WHAT THE PHOTOGRAPHER DOES

Many of John Swarkowsky's observations about photography might be said about other art forms. He says that the central act of photography is the act of choosing and eliminating. The process is the same in all of the visual and plastic arts. The sculptor must decide what to keep and what to cut away in a block of marble. The painter must choose what will be included in the painting and what will not. What the photographer does when he looks through the viewfinder is to select what will be left out of the frame and what will be included. Even after the shutter closes on the photographer's decisions in the field or in the studio, the process of cropping, selecting out, continues in the darkroom or at the computer.

Swarkowsky doesn't like digital photography because it changes the reality of the image, yet he shoots in both black and white and in color. An artist working in any medium accepts some of the rules observed by most other artists and usually will adopt and observe stylistic patterns of his/her own. Perhaps Swarkowsky is not interested in knowing what Frank Sutcliffe would have done with his images of Whitby and Robin Hood's Bay if he had lived in the digital age, but I like to think about what he might have done with a good digital camera and Photoshop.

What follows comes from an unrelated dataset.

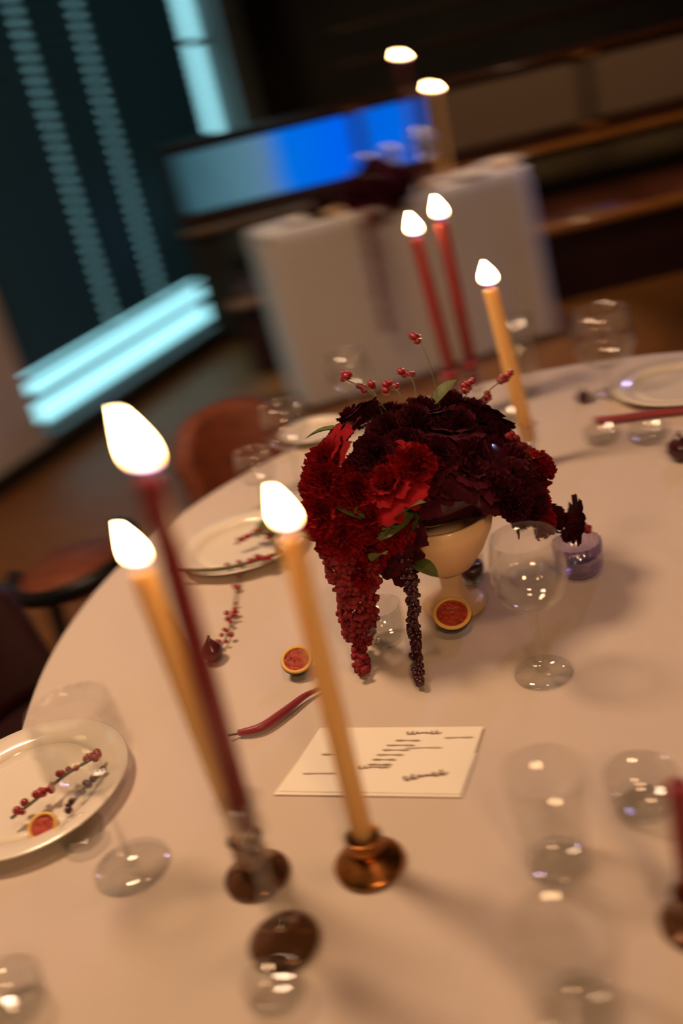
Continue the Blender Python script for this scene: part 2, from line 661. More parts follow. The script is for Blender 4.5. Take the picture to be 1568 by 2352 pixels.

Mostly I like what Swarkowsky has to say, but I disagree with his attitude about digital images. Nothing I do with Photoshop changes the reality of the world more than making it black and white does. I like the things I can do with a pink camellia. I like it in pink and in black and white and in the other permutations I can create with digital editing software.

You may see images larger by clicking on them.
John Swarkowsky, “THE PHOTOGRAPHER’S EYE: A WAY OF SEEING”

The central act of photography, the act of choosing and eliminating, forces a concentration on the picture edge---the line that separates in from out---and on the shapes that are created by it.

Photographs stand in special relation to time, for they describe only the present.

Photography is the easiest thing in the world, if one is willing to accept pictures that are flaccid, limp, bland, banal, indescriminately informative and pointless. But if one insists on a photograph that is both complex and vigorous, it is almost impossible.

With my current work, I try to make photographs that describe what I find interesting in my life now. I work to demonstrate to myself that my own sense of the world is true.”